I have three dogs, and they are well trained and behaved, but I can't absolutely promise that something won't set them off and they take a dislike to a person. Am I 99 percent sure they will be friendly? Yep, but then there's that one percent chance.

National Dog Bite Awareness Week just passed - June 4th through the 10th, and here's an interesting idea that some U.S. Post Offices are doing in some cities around the country including Philadelphia, Cleveland, and other cites in states including Indiana, Montana, Minnesota, North Dakota and South Dakota. They are placing paw stickers on the sides of mailboxes to indicate that the home has a dog and/or the next home has a dog.

There are two paw sticker colors, orange meaning the home where the mailbox lies, has a dog or dogs, and yellow means there is a dog that lives in the next home on the mail carrier's route.  I think this would be a great idea for cities and communities in New York State as well.

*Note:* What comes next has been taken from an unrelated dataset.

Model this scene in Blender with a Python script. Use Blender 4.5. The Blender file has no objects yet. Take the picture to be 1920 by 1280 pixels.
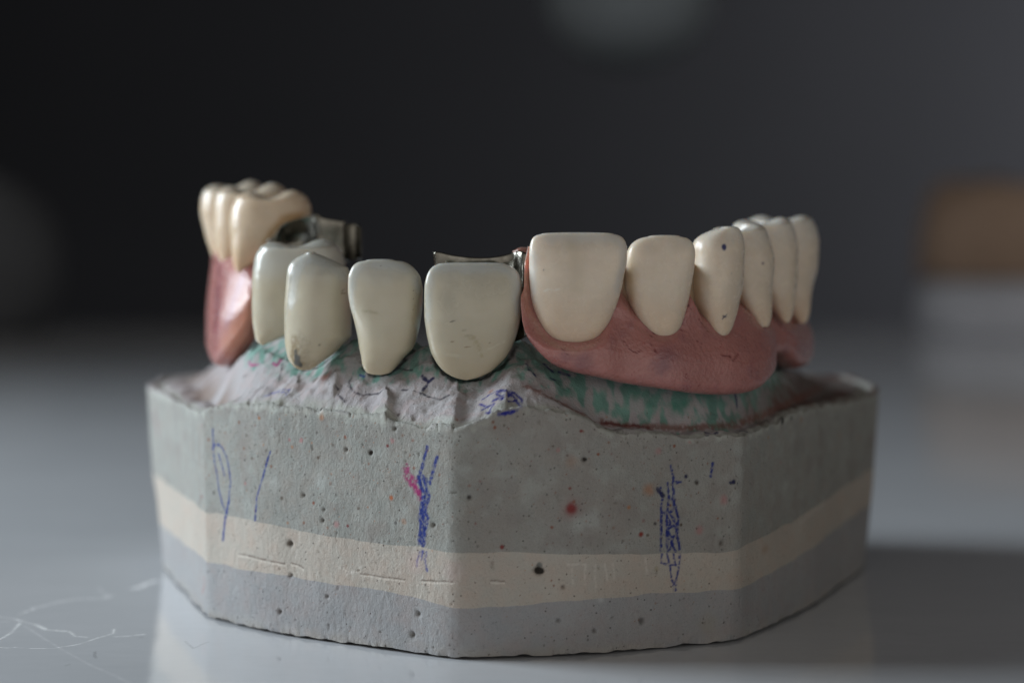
import bpy, math, random
import numpy as np
from mathutils import Vector

random.seed(4)
rng = np.random.default_rng(11)
S = 0.0008            # one modelling unit (about 0.8 mm) in metres
F = 4300.0            # focal length of the survey camera in photo pixels
HZ = 423.0            # eye level in the photo
EYE = 40.6            # eye height above the table, units
scene = bpy.context.scene
col = scene.collection

# ------------------------------------------------------------------ helpers
def Xof(px, Y): return (np.asarray(px, float) - 960.0) * Y / F
def Zof(py, Y): return EYE - (np.asarray(py, float) - HZ) * Y / F
def proj(P):
    return 960 + P[..., 0] * F / P[..., 1], HZ + (EYE - P[..., 2]) * F / P[..., 1]
def sstep(a, b, x):
    t = np.clip((x - a) / (b - a), 0, 1); return t * t * (3 - 2 * t)
def curve(xs, ys, x):
    """smooth monotone-ish interpolation (cubic Hermite with limited slopes)"""
    xs = np.asarray(xs, float); ys = np.asarray(ys, float); x = np.clip(np.asarray(x, float), xs[0], xs[-1])
    h = np.diff(xs); d = np.diff(ys) / h
    m = np.zeros(len(xs)); m[0] = d[0]; m[-1] = d[-1]
    for i in range(1, len(xs) - 1):
        m[i] = 0 if d[i-1] * d[i] <= 0 else 2 * d[i-1] * d[i] / (d[i-1] + d[i])
    k = np.clip(np.searchsorted(xs, x) - 1, 0, len(h) - 1)
    t = (x - xs[k]) / h[k]
    return ((2*t**3 - 3*t**2 + 1) * ys[k] + (t**3 - 2*t**2 + t) * h[k] * m[k]
            + (-2*t**3 + 3*t**2) * ys[k+1] + (t**3 - t**2) * h[k] * m[k+1])

_tab = rng.random((64, 64, 64)).astype(np.float32)
def noise(P, sc=1.0, off=0.0):
    """value noise 0..1 on (...,3) points"""
    q = P * sc + off + 500.0
    i = np.floor(q).astype(np.int64); f = q - i; f = f * f * (3 - 2 * f)
    r = 0
    for a in (0, 1):
        for b in (0, 1):
            for c in (0, 1):
                w = (f[..., 0] if a else 1 - f[..., 0]) * (f[..., 1] if b else 1 - f[..., 1]) * (f[..., 2] if c else 1 - f[..., 2])
                r = r + w * _tab[(i[..., 0] + a) % 64, (i[..., 1] + b) % 64, (i[..., 2] + c) % 64]
    return r
def fbm(P, sc=1.0, oct=3, off=0.0):
    r, a, t = 0, 1.0, 0
    for k in range(oct):
        r = r + a * noise(P, sc * 2**k, off + 17.3 * k); t += a; a *= .5
    return r / t

def tag(o, label=None, cat=None, group=None, kind=None):
    if label: o['label'] = label
    if cat: o['category'] = cat
    if group: o['group'] = group
    if kind: o['kind'] = kind
    return o
def empty(name, loc):
    o = bpy.data.objects.new(name, None); col.objects.link(o)
    o.empty_display_size = .005
    o.location = Vector(loc) * S; return o
def mesh_from(name, V, faces, mat, parent=None, origin=(0, 0, 0), paint=None, smooth=True):
    me = bpy.data.meshes.new(name)
    V = (np.asarray(V, float).reshape(-1, 3) - np.asarray(origin)) * S
    faces = np.asarray(faces, np.int32)
    me.vertices.add(len(V)); me.vertices.foreach_set('co', V.astype(np.float32).ravel())
    n, k = faces.shape
    me.loops.add(n * k); me.loops.foreach_set('vertex_index', faces.ravel())
    me.polygons.add(n)
    me.polygons.foreach_set('loop_start', np.arange(0, n * k, k, dtype=np.int32))
    me.polygons.foreach_set('loop_total', np.full(n, k, np.int32))
    me.update(calc_edges=True); me.validate()
    me.polygons.foreach_set('use_smooth', np.full(len(me.polygons), smooth, bool))
    if paint is not None:
        a = me.attributes.new('paint', 'FLOAT_COLOR', 'POINT')
        a.data.foreach_set('color', paint.reshape(-1, 4).astype(np.float32).ravel())
    me.materials.append(mat)
    o = bpy.data.objects.new(name, me); col.objects.link(o)
    if parent is None: o.location = Vector(origin) * S
    else: o.parent = parent
    return o
def grid_faces(n, m, cu=False, cv=False, flip=False):
    """rows n (u) x cols m (v)"""
    i = np.arange(n if cu else n - 1)[:, None]; j = np.arange(m if cv else m - 1)[None, :]
    i2 = (i + 1) % n; j2 = (j + 1) % m
    f = np.stack([(i * m + j), (i * m + j2), (i2 * m + j2), (i2 * m + j)], -1).reshape(-1, 4)
    return f[:, ::-1] if flip else f

class Paint:
    """premultiplied pigment + coverage per vertex: ink, paint, dirt and some painted shade on the surface"""
    def __init__(s, P):
        s.P = P.reshape(-1, 3); s.C = np.zeros((len(s.P), 3)); s.A = np.zeros(len(s.P))
        s.px, s.py = proj(s.P); s.shape = P.shape[:-1]
    def lay(s, idx, m, c):
        m = np.clip(m, 0, 1)
        s.C[idx] = s.C[idx] * (1 - m)[:, None] + np.asarray(c)[None] * m[:, None]
        s.A[idx] = s.A[idx] * (1 - m) + m
    def find(s, x, y):
        d = (s.px - x)**2 + (s.py - y)**2
        if d.min() > 60: return None
        c = np.nonzero(d < max(d.min() * 1.5, 9.0))[0]
        c = c[s.P[c, 1] < s.P[c, 1].min() + 1.5]
        return s.P[c[np.argmin(d[c])]]
    def stroke(s, pts, w, c, a=1.0, rough=.5, nsc=3.0, soft=.5, th=.35):
        """pts surveyed on the photo, w = width in units"""
        q = []
        for (x0, y0), (x1, y1) in zip(pts[:-1], pts[1:]):
            k = max(1, int(math.hypot(x1 - x0, y1 - y0) / 14))
            for t in range(k): q.append((x0 + (x1 - x0) * t / k, y0 + (y1 - y0) * t / k))
        q.append(pts[-1])
        Q = [s.find(*p) for p in q]; Q = [p for p in Q if p is not None]
        if len(Q) < 2: return
        Q = np.array(Q)
        lo = Q.min(0) - w * 2; hi = Q.max(0) + w * 2
        idx = np.nonzero(np.all((s.P > lo) & (s.P < hi), 1))[0]
        if not len(idx): return
        P = s.P[idx]; d = np.full(len(idx), 1e9)
        for A_, B_ in zip(Q[:-1], Q[1:]):
            e = B_ - A_; L = max(e @ e, 1e-9)
            t = np.clip(((P - A_) @ e) / L, 0, 1)
            d = np.minimum(d, np.linalg.norm(P - A_ - t[:, None] * e, axis=1))
        n = noise(P, nsc, 3.1)
        m = sstep(w * .5 * (1 + soft), w * .5 * (1 - soft), d + (n - .5) * w * .5)
        if rough: m = m * (1 - rough + rough * sstep(th - .12, th + .12, noise(P, nsc * 1.7, 9.0)))
        s.lay(idx, m * a, c)
    def spot(s, x, y, r, c, a=1.0, soft=.6, ry=None, nz=.5, nsc=2.0):
        Q = s.find(x, y); R = r * 1.6 + .2
        if Q is None: return
        idx = np.nonzero(np.all(np.abs(s.P - Q) < R, 1))[0]
        D = s.P[idx] - Q
        if ry: D = D * np.array([1, 1, r / ry])
        d = np.linalg.norm(D, axis=1) + (noise(s.P[idx], nsc, 2.0) - .5) * r * nz
        s.lay(idx, sstep(r * (1 + soft * .5), r * (1 - soft), d) * a, c)
    def array(s): return np.concatenate([s.C, s.A[:, None]], 1)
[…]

As far as I know, there aren't any, but I could be wrong.

According to the USPS Minnesota Office:

These visual cues for our employees are extremely important to curb the risk of injury and dog bites here in the 551 and 554 area. “One bite is too many, and this program aims to educate our customers and provide better visibility of neighborhood dogs to our employees. - Nicole Hill, Communications Specialist for the United State Postal Service.

The USPS notes that in 2022, over 5,300 Postal Service employees were attacked by dogs while delivering the mail. That's 5,300 too many. To combat that, the USPS is doing its best by disseminating important information for dog owners to help curb their dog from attacking a postal worker.

If you have a dog, do your part to protect your mail carrier from any issues that may arise. They will be very appreciative of it.